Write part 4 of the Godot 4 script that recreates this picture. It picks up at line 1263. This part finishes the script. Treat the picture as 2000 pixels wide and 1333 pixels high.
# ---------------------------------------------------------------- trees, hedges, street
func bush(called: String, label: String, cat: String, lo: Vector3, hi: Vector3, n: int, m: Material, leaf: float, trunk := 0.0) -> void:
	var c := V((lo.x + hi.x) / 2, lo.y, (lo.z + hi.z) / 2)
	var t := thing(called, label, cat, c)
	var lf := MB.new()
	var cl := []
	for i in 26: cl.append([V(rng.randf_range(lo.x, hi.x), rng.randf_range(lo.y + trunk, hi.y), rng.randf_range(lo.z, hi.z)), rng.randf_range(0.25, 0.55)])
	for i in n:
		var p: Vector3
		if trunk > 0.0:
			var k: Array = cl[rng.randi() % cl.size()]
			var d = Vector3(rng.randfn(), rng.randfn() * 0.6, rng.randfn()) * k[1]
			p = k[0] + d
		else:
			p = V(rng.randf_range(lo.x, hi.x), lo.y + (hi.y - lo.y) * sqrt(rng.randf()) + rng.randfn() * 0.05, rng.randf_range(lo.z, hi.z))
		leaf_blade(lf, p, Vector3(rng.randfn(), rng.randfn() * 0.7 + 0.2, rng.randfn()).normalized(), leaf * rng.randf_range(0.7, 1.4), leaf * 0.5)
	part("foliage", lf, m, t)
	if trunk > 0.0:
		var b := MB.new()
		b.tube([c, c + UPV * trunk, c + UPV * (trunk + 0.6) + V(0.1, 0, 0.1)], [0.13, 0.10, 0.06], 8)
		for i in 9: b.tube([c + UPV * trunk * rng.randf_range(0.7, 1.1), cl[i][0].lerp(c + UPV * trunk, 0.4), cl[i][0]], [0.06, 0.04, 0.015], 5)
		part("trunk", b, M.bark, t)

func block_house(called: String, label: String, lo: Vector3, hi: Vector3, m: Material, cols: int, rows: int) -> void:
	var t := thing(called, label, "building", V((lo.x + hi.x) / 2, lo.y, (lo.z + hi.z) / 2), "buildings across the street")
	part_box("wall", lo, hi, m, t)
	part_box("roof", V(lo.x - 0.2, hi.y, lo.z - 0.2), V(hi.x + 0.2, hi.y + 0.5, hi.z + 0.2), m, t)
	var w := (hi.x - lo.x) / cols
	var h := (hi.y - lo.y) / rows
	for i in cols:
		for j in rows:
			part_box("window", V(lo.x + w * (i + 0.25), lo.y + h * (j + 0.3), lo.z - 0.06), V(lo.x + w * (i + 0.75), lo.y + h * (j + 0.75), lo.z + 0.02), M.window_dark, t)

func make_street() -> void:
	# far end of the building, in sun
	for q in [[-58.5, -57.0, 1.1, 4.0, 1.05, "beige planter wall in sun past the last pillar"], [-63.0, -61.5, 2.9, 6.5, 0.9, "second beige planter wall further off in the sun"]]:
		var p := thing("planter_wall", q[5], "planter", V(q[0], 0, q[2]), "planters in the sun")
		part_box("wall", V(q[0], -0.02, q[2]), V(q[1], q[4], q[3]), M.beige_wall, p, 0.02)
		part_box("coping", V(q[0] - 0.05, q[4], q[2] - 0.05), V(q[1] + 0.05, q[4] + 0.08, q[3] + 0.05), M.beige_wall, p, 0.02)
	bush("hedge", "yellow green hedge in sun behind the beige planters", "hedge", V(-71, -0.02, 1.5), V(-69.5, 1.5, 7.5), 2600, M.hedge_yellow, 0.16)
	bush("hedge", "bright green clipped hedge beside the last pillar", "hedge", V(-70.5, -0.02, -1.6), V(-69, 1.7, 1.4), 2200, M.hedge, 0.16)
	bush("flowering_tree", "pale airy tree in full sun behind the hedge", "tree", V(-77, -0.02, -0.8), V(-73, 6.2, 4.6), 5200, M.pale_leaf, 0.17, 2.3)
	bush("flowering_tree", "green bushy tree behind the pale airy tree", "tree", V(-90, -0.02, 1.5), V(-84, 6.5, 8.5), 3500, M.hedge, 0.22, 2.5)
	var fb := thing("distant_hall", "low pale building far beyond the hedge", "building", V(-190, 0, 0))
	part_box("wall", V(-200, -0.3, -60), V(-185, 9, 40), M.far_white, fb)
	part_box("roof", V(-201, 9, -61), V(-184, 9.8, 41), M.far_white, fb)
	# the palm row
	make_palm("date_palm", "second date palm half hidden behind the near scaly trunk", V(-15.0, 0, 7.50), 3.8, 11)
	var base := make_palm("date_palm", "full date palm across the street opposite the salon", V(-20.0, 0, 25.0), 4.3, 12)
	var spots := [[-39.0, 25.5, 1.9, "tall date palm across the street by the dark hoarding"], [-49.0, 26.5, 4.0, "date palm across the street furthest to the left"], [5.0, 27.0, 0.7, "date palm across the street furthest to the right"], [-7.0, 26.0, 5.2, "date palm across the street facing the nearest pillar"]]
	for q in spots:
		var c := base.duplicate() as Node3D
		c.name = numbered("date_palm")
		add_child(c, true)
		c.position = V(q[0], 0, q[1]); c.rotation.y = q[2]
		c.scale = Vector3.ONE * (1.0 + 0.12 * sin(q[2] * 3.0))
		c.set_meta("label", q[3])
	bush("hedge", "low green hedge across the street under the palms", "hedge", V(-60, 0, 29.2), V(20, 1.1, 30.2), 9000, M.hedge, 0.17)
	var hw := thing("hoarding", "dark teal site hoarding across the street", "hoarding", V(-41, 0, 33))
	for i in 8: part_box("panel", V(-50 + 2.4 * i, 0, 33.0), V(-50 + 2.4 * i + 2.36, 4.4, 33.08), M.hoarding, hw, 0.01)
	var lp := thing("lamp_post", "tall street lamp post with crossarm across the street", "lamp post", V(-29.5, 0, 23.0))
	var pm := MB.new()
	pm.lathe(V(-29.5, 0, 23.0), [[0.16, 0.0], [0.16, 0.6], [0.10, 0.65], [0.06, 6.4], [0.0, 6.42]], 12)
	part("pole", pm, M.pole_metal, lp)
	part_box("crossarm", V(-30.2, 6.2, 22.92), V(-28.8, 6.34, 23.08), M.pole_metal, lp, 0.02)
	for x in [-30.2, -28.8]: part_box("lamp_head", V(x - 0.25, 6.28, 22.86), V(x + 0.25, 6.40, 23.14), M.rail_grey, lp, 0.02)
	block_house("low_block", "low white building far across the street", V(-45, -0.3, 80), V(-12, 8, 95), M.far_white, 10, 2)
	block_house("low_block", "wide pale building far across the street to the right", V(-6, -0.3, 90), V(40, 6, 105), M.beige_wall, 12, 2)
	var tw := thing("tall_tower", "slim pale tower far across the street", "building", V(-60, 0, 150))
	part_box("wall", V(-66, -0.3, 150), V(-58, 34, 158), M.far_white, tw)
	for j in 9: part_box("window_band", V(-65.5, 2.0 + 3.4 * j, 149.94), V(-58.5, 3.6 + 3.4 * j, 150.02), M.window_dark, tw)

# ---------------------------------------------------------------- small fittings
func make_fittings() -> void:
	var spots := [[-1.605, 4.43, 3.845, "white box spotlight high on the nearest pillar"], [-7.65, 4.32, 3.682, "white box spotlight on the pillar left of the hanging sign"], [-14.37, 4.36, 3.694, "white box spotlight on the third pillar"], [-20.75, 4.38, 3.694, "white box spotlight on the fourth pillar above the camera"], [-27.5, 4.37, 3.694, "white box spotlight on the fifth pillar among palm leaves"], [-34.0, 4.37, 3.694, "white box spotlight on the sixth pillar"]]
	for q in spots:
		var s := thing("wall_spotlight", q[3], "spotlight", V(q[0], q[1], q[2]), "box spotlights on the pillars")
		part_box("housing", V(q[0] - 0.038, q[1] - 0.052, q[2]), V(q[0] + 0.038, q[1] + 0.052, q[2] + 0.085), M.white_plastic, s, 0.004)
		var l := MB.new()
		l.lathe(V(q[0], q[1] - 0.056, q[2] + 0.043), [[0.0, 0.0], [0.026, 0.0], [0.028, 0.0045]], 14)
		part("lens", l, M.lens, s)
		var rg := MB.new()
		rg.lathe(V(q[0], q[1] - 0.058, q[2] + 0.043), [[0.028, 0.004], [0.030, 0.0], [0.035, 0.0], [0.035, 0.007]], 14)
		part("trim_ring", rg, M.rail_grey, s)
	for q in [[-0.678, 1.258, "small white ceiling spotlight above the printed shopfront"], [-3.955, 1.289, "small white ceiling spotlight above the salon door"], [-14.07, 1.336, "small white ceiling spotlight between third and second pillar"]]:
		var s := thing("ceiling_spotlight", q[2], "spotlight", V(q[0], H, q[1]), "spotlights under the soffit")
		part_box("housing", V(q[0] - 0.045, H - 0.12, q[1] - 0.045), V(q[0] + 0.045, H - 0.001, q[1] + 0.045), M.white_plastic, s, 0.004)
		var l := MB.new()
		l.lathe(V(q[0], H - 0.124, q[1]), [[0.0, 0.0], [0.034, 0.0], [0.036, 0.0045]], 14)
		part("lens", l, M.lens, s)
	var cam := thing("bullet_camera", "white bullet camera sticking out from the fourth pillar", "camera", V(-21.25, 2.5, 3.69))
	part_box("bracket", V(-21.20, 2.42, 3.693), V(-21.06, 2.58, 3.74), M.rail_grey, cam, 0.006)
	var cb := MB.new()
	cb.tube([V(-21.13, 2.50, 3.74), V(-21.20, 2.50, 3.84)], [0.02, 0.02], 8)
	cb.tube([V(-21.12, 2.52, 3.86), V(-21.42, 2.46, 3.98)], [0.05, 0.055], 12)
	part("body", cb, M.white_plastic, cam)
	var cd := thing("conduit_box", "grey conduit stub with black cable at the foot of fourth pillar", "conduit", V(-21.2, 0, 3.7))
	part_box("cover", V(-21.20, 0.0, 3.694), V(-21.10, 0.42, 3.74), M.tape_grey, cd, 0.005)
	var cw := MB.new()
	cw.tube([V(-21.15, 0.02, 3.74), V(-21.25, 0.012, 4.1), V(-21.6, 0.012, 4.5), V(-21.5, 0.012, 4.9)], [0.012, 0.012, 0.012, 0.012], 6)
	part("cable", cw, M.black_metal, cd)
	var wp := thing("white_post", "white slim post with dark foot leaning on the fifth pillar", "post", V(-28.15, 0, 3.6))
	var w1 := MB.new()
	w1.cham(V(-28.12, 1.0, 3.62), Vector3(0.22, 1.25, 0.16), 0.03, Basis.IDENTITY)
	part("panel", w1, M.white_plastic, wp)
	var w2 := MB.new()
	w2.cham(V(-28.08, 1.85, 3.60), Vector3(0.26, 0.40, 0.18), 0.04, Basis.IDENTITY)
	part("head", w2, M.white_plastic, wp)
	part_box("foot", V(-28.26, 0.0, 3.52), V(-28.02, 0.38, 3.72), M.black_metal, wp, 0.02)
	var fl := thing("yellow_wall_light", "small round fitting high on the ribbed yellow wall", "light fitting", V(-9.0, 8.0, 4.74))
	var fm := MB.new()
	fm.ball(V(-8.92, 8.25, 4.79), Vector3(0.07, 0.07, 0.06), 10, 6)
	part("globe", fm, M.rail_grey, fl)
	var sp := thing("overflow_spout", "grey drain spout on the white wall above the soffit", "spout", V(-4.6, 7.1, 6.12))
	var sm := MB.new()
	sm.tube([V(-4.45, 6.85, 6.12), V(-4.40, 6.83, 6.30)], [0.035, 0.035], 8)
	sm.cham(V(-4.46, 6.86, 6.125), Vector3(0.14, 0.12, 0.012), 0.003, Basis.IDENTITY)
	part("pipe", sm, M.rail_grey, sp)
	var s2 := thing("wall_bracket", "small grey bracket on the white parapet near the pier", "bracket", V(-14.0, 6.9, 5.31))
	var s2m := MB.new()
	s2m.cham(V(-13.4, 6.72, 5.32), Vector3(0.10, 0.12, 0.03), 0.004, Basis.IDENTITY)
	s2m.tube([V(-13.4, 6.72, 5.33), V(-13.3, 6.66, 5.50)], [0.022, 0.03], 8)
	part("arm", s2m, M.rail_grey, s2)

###

Begin with the first line of the listing and copy exactly through the line that contains "b, M.bark, t)", please, keeping both ends and leaving out everything after.

▶ _Worked solution_:
Write part 4 of the Godot 4 script that recreates this picture. It picks up at line 1263. This part finishes the script. Treat the picture as 2000 pixels wide and 1333 pixels high.
# ---------------------------------------------------------------- trees, hedges, street
func bush(called: String, label: String, cat: String, lo: Vector3, hi: Vector3, n: int, m: Material, leaf: float, trunk := 0.0) -> void:
	var c := V((lo.x + hi.x) / 2, lo.y, (lo.z + hi.z) / 2)
	var t := thing(called, label, cat, c)
	var lf := MB.new()
	var cl := []
	for i in 26: cl.append([V(rng.randf_range(lo.x, hi.x), rng.randf_range(lo.y + trunk, hi.y), rng.randf_range(lo.z, hi.z)), rng.randf_range(0.25, 0.55)])
	for i in n:
		var p: Vector3
		if trunk > 0.0:
			var k: Array = cl[rng.randi() % cl.size()]
			var d = Vector3(rng.randfn(), rng.randfn() * 0.6, rng.randfn()) * k[1]
			p = k[0] + d
		else:
			p = V(rng.randf_range(lo.x, hi.x), lo.y + (hi.y - lo.y) * sqrt(rng.randf()) + rng.randfn() * 0.05, rng.randf_range(lo.z, hi.z))
		leaf_blade(lf, p, Vector3(rng.randfn(), rng.randfn() * 0.7 + 0.2, rng.randfn()).normalized(), leaf * rng.randf_range(0.7, 1.4), leaf * 0.5)
	part("foliage", lf, m, t)
	if trunk > 0.0:
		var b := MB.new()
		b.tube([c, c + UPV * trunk, c + UPV * (trunk + 0.6) + V(0.1, 0, 0.1)], [0.13, 0.10, 0.06], 8)
		for i in 9: b.tube([c + UPV * trunk * rng.randf_range(0.7, 1.1), cl[i][0].lerp(c + UPV * trunk, 0.4), cl[i][0]], [0.06, 0.04, 0.015], 5)
		part("trunk", b, M.bark, t)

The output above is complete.